Exercise aim: Read the listing below and copy out every line that holds "Write".

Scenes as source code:
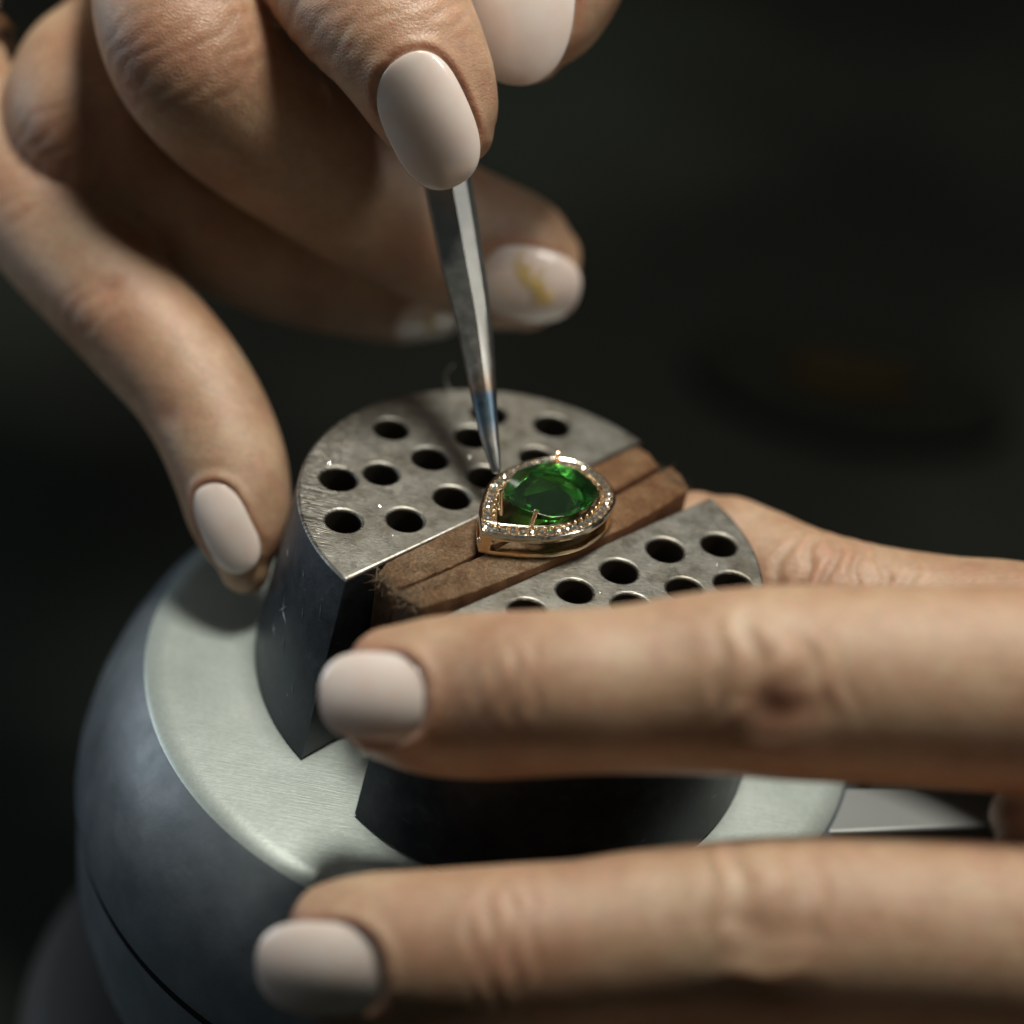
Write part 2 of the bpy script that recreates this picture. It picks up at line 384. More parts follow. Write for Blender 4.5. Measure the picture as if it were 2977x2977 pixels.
def lathe(profile, c, seg=96, mats=None, midx=None, closed=False):
    verts, F, MI = [], [], []
    for r, z in profile:
        for k in range(seg): a = 2*np.pi*k/seg; verts.append((c[0]+r*np.cos(a), c[1]+r*np.sin(a), z))
    for i in range(len(profile)-1):
        for k in range(seg): F.append((i*seg+k, (i+1)*seg+k, (i+1)*seg+(k+1)%seg, i*seg+(k+1)%seg)); MI.append(midx[i] if midx else 0)
    return verts, F, MI
def curve_solid(name, loops, depth, bevel, res=2):
    """flat outline with holes, extruded and bevelled; returns vertex array (mm) and faces, top at z = 0"""
    cu = bpy.data.curves.new(name, 'CURVE'); cu.dimensions = '2D'; cu.fill_mode = 'BOTH'
    for lp in loops:
        s = cu.splines.new('POLY'); s.points.add(len(lp)-1); s.use_cyclic_u = True
        for q, (x, y) in zip(s.points, lp): q.co = (x, y, 0, 1)
    cu.extrude = depth/2-bevel; cu.bevel_depth = bevel; cu.bevel_resolution = res; cu.offset = -bevel
    o = bpy.data.objects.new('tmp', cu); sc.collection.objects.link(o)
    ev = o.evaluated_get(bpy.context.evaluated_depsgraph_get()); me = ev.to_mesh()
    vs = np.array([v.co[:] for v in me.vertices]); fs = [tuple(p.vertices) for p in me.polygons]; ns = np.array([p.normal[:] for p in me.polygons])
    ev.to_mesh_clear(); bpy.data.objects.remove(o); bpy.data.curves.remove(cu)
    vs[:, 2] -= depth/2
    return vs, fs, ns
def circle(c, r, n=28): return [(c[0]+r*math.cos(2*math.pi*k/n), c[1]+r*math.sin(2*math.pi*k/n)) for k in range(n)]

# ------------------------------------------------------------------ bench and what lies on it far behind
b = link_mesh('workbench', [(-1500,-900,-112),(1500,-900,-112),(1500,2500,-112),(-1500,2500,-112)], [(0,1,2,3)], BENCH, smooth=False); b['kind'] = 'structure'
dc = (66.17,210.62,-108.00)
DISH, _, _ = new_mat('dark_dish', (.009,.0095,.008), 1., 0., Specular_IOR_Level=0.); BROWN, _, _ = new_mat('brown_scrap', (.019,.013,.006), 1., 0., Specular_IOR_Level=0.)
dish = thing('tool_dish', 'shallow dark dish lying out of focus on the bench behind the vise', 'dish')
v, F, _m = lathe([(0,-111.5),(30,-111.5),(36,-108),(38,-103),(37,-102.5),(34,-107),(28,-109.5),(0,-110)], dc, 48)
v = [(dc[0]+(x-dc[0])*.92, dc[1]+(y-dc[1])*.55, -111.5+(z+111.5)*.5) for x, y, z in v]
link_mesh('dish_body', v, F, DISH, dish)
cu_ = curve_solid('scrap', [[(dc[0]-15,dc[1]+1),(dc[0]-4,dc[1]-3),(dc[0]+15,dc[1]+1),(dc[0]+13,dc[1]+9),(dc[0]-10,dc[1]+10)]], 2, .4)
cu_[0][:, 2] -= 107.6
o = link_mesh('leather_scrap', cu_[0], cu_[1], BROWN); tag(o, 'flat brown scrap lying in the dark dish behind the vise', 'scrap')

# ------------------------------------------------------------------ the vise
CL, CR, R = np.array((-1.2, .4)), np.array((6.6, -7.4)), 26.
vise = thing('ball_vise', 'dark steel ball vise with two perforated half round jaws and a pale machined collar', 'vise')
def arc(c, p0, p1, n, ccw):
    a0 = math.atan2(p0[1]-c[1], p0[0]-c[0]); a1 = math.atan2(p1[1]-c[1], p1[0]-c[0])
    if ccw and a1 < a0: a1 += 2*math.pi
    if not ccw and a1 > a0: a1 -= 2*math.pi
    return [(c[0]+R*math.cos(a), c[1]+R*math.sin(a)) for a in np.linspace(a0, a1, n)]
HOLES_L = [(-20.3,-8.1),(-12.9,-5.6),(-22.3,.2),(-17.2,2.9),(-7.8,.7),(-11.6,8.1),(-17.4,12.9),(-6.9,14.5),(3.1,20.3),(1.9,12.5),(-4.1,6.3),(-5.4,20.4)]
HOLES_R = [(9.3,-13.4),(14.4,-7.9),(19.8,-1.9),(26.5,1.2),(4.,-18.9),(16.3,-14.2),(22.7,-9.1),(28.6,-6.2),(6.5,-26.5),(13.5,-21.2),(20.5,-17.),(26,-14.5),(12,-29)]
JH = 24.6
def jaw(name, c, p0, p1, ccw, holes):
    out = arc(c, p0, p1, 90, ccw)
    vs, fs, ns = curve_solid(name, [out]+[circle(h, 2.32+.12*((i*7)%3-1)*.5) for i, h in enumerate(holes)], JH, .38)
    mi = []
    hol = np.array(holes)
    for f, n in zip(fs, ns):
        ctr = vs[list(f)].mean(0)
        if n[2] > .25: mi.append(0)
        else: mi.append(2 if np.min(np.linalg.norm(hol-ctr[:2], axis=1)) < 2.8 and abs(n[2]) < .3 and np.linalg.norm(ctr[:2]-c) < 24.8 else 1)
    # the jaw widens slightly towards its foot
    far = np.linalg.norm(vs[:, :2]-c, axis=1) > 25
    d = (vs[:, :2]-c); d /= np.linalg.norm(d, axis=1)[:, None]+1e-6
    vs[:, :2] += np.where(far, (-vs[:, 2]/JH)*3.0, 0)[:, None]*d
    vs[:, 1] -= np.where(far, np.clip(-d[:, 1], 0, 1)*(-vs[:, 2]/JH)*5.2, 0)
    return link_mesh(name, vs, fs, parent=vise, mats=[PLATE, SIDE, BORE], midx=mi, auto=35)
jaw('jaw', CL, (14.9,20.3), (-18.1,-19.3), True, HOLES_L)
jaw('jaw', CR, (-10.2,-27.3), (24.9,11.1), True, HOLES_R)
CC = (2.68, -3.49)
prof = [(0,-24.7),(20,-24.72),(43.5,-24.75),(45.6,-24.95),(46.3,-25.6)]
v, F, mi = lathe(prof, CC, 160); link_mesh('collar', v, F, RING, vise, auto=50)
prof = [(46.3,-25.6),(46.9,-26.2),(49.2,-29.2),(51.2,-33.2),(52.8,-38),(53.8,-43.2),(54.0,-47.0),(53.75,-47.6)]
v, F, mi = lathe(prof, CC, 160); link_mesh('ball_shell', v, F, BALL, vise, auto=60)
prof = [(53.45,-49.3),(53.5,-50.2),(53.4,-54),(53.0,-61),(51,-68),(48,-75),(43,-83),(36,-91),(28,-97),(20,-100)]
v, F, mi = lathe(prof, CC, 160); link_mesh('ball_body', v, F, BALL, vise, auto=60)
GROOVE, _, _ = new_mat('shaded_seam', (.010,.011,.012), .9, 0., Specular_IOR_Level=.1)  # shade inside the seam put into a dark colour
v, F, mi = lathe([(53.75,-47.6),(53.3,-47.8),(52.2,-48.2),(52.2,-48.9),(53.45,-49.3)], CC, 160); link_mesh('seam_groove', v, F, GROOVE, vise)
PAD, _, _ = new_mat('rubber_ring', (.05,.045,.043), .65)
v, F, mi = lathe([(34,-92),(40,-90),(56,-92),(60,-97),(60,-108),(57,-111.5),(30,-111.5)], CC, 96); link_mesh('base_ring', v, F, PAD, vise)
LUG, _, _ = new_mat('grey_lug', (.26,.27,.27), .5, .3)
vs, fs, ns = curve_solid('lug', [[(46.31,-10.99,-26.00)[:2],(69.46,-4.18,-26.00)[:2],(69.86,-11.76,-26.00)[:2],(46.44,-19.59,-26.00)[:2]][::-1]], 9, .6); vs[:, 2] -= 26
link_mesh('clamp_lug', vs, fs, LUG, vise, auto=40)
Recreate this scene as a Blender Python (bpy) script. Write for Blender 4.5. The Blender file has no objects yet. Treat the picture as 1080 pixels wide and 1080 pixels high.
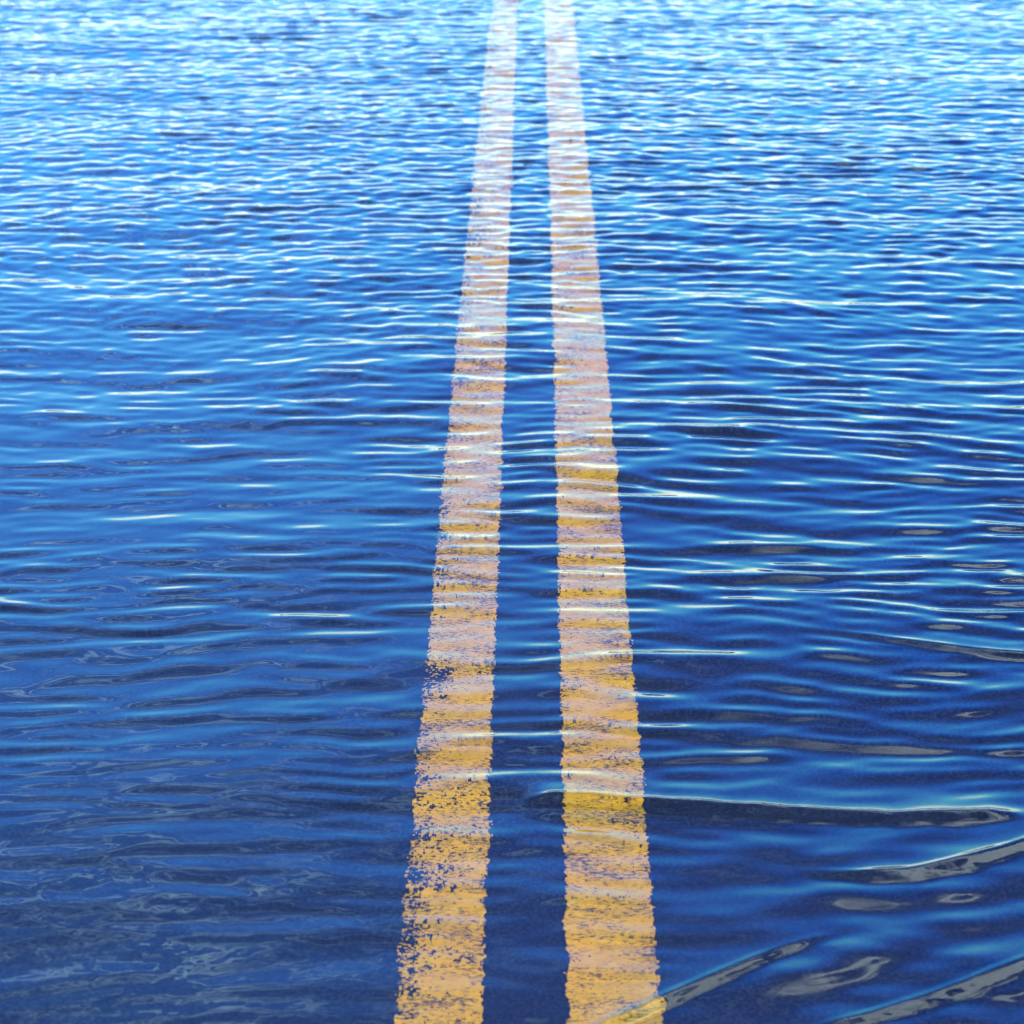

Answer to this task:
Write part 2 of the bpy script that recreates this picture. It picks up at line 384. More parts follow. Write for Blender 4.5. Measure the picture as if it were 2977x2977 pixels.
Recreate this scene as a Blender Python (bpy) script. Write for Blender 4.5. The Blender file has no objects yet. Treat the picture as 1080 pixels wide and 1080 pixels high.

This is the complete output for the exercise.